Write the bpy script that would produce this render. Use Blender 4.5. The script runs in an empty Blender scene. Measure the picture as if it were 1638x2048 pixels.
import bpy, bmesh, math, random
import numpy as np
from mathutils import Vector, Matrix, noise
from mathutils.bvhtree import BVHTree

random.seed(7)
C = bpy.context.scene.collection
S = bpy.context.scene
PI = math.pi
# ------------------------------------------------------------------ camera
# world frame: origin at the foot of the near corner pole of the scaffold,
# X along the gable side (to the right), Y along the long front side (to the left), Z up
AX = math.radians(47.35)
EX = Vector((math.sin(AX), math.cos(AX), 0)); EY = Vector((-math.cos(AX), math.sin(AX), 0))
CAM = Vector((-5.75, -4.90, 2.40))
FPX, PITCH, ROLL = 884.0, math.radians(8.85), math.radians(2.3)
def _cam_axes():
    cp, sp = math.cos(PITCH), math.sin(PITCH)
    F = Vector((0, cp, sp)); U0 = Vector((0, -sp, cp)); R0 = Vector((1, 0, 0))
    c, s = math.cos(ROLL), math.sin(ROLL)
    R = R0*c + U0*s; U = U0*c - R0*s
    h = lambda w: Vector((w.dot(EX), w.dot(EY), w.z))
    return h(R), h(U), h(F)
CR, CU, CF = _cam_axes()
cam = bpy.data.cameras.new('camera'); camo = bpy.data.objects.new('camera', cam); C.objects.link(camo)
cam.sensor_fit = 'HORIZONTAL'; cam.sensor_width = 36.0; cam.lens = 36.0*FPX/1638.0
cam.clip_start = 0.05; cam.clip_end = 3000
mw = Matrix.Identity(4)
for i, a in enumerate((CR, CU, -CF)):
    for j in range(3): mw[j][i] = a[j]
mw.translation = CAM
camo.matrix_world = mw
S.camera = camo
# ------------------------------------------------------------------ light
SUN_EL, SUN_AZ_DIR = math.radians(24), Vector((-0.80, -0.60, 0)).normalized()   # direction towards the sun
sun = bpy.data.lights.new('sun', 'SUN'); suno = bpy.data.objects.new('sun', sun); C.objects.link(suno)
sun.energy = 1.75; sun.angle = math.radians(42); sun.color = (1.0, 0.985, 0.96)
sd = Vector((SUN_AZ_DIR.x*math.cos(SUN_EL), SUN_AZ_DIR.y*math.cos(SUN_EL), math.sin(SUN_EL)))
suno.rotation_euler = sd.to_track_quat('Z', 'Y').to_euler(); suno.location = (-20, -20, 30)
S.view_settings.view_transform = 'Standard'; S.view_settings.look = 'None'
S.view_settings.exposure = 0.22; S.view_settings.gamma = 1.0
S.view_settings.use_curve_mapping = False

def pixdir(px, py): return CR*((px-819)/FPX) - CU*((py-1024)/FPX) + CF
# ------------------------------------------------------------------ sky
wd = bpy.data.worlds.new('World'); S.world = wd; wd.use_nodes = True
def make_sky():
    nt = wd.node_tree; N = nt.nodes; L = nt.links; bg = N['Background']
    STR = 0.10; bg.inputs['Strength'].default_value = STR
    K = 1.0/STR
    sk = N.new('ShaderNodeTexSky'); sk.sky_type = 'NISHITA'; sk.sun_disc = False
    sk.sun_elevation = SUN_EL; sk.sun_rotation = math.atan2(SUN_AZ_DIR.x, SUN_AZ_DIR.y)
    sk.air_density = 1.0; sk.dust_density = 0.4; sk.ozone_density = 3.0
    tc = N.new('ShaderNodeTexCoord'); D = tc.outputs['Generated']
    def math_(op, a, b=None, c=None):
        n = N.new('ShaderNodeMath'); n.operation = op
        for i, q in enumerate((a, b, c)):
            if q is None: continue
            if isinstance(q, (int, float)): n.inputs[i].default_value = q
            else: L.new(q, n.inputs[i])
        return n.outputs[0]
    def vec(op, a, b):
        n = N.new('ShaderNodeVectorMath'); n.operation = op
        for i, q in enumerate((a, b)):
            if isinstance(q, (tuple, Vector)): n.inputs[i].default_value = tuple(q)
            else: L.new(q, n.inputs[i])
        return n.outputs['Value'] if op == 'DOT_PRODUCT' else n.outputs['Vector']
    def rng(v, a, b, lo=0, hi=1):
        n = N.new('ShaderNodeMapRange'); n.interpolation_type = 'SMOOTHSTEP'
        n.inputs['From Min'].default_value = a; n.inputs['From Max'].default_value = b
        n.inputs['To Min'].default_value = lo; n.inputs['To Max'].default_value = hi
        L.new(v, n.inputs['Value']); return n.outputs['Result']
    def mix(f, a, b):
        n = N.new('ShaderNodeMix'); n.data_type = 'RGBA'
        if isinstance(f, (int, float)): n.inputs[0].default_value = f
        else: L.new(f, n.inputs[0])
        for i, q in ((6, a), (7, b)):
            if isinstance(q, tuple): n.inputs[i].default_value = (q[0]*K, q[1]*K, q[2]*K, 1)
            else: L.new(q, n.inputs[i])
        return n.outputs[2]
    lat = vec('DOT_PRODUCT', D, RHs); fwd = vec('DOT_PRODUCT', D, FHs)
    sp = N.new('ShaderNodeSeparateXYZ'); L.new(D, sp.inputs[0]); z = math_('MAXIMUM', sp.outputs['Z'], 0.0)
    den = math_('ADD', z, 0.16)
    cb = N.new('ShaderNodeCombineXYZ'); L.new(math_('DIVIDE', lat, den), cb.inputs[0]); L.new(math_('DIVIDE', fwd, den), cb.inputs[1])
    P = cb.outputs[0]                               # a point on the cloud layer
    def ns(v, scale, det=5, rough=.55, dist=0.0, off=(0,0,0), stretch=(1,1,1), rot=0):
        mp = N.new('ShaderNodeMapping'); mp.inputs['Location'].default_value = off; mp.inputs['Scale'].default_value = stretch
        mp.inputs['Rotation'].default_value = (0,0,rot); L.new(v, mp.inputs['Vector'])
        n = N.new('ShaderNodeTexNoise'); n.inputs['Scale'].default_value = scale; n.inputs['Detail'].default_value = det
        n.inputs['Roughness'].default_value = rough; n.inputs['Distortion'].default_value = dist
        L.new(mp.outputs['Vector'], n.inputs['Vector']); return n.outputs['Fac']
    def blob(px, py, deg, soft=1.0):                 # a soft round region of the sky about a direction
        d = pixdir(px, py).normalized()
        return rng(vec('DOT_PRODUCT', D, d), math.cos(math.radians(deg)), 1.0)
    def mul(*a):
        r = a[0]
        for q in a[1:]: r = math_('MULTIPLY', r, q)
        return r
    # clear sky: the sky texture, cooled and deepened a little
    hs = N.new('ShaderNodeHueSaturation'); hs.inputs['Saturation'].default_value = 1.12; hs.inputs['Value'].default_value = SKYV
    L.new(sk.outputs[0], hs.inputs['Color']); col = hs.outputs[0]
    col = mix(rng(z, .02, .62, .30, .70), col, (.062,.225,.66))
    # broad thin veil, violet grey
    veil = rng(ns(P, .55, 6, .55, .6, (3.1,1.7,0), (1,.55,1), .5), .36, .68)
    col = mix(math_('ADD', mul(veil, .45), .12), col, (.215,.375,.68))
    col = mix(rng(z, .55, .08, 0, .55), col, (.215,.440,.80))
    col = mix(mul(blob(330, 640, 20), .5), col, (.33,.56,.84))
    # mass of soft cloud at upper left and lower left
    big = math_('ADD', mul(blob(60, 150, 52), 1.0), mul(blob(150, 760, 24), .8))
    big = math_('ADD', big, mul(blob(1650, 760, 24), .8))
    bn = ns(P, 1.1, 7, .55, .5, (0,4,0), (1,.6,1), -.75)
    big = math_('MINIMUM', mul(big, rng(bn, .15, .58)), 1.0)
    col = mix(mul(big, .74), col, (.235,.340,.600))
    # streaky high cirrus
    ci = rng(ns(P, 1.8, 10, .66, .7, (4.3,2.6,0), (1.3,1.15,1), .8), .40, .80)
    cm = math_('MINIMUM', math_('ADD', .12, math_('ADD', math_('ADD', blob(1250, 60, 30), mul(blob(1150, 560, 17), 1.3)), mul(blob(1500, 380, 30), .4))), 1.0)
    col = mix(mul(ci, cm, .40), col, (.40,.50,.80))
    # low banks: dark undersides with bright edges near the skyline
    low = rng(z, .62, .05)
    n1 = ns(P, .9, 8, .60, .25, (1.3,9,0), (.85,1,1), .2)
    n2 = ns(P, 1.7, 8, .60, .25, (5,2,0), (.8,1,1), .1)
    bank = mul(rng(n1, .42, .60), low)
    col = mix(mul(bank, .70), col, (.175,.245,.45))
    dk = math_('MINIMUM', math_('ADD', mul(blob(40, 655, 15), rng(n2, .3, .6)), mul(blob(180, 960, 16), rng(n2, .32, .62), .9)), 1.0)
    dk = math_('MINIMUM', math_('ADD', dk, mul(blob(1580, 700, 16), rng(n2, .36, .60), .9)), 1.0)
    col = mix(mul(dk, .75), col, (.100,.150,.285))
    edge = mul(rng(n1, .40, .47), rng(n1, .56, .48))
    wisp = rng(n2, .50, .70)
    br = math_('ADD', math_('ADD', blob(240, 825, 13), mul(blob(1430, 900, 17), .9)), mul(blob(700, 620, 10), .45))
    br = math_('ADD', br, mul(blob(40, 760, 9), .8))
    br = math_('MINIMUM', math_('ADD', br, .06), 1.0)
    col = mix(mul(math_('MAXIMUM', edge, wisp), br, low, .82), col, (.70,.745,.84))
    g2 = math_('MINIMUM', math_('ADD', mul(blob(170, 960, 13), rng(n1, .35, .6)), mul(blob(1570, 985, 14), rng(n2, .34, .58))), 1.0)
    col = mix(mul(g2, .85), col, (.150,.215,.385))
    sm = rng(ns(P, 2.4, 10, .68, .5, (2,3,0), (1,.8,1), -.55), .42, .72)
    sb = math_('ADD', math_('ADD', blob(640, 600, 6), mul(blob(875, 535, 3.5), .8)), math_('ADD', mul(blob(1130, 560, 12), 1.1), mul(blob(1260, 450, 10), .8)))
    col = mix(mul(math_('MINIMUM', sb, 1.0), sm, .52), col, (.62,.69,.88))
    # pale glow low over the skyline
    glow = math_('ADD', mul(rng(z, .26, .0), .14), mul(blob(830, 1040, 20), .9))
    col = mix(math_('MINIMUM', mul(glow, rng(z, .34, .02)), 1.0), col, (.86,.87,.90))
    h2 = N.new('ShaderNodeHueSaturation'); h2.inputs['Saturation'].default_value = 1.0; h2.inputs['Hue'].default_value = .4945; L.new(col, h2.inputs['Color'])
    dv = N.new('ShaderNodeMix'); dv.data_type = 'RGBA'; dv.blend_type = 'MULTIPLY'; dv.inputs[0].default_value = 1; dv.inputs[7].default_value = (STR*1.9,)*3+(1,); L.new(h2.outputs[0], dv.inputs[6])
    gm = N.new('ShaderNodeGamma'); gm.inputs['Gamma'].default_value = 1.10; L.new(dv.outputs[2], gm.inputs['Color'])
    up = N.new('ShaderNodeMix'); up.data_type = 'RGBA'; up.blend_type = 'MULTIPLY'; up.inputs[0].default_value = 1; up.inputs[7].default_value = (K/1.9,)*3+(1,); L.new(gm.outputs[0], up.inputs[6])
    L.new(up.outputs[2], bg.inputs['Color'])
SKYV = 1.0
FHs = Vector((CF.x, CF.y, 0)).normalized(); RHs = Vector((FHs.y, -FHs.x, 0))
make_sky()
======
_WRITTEN EXERCISE_:
Reproduce only the lines from the top of the material through the one bearing "from mathutils.bvhtree import BVHTree", each exactly as it stands.

_IN RESPONSE_:
Write the bpy script that would produce this render. Use Blender 4.5. The script runs in an empty Blender scene. Measure the picture as if it were 1638x2048 pixels.
import bpy, bmesh, math, random
import numpy as np
from mathutils import Vector, Matrix, noise
from mathutils.bvhtree import BVHTree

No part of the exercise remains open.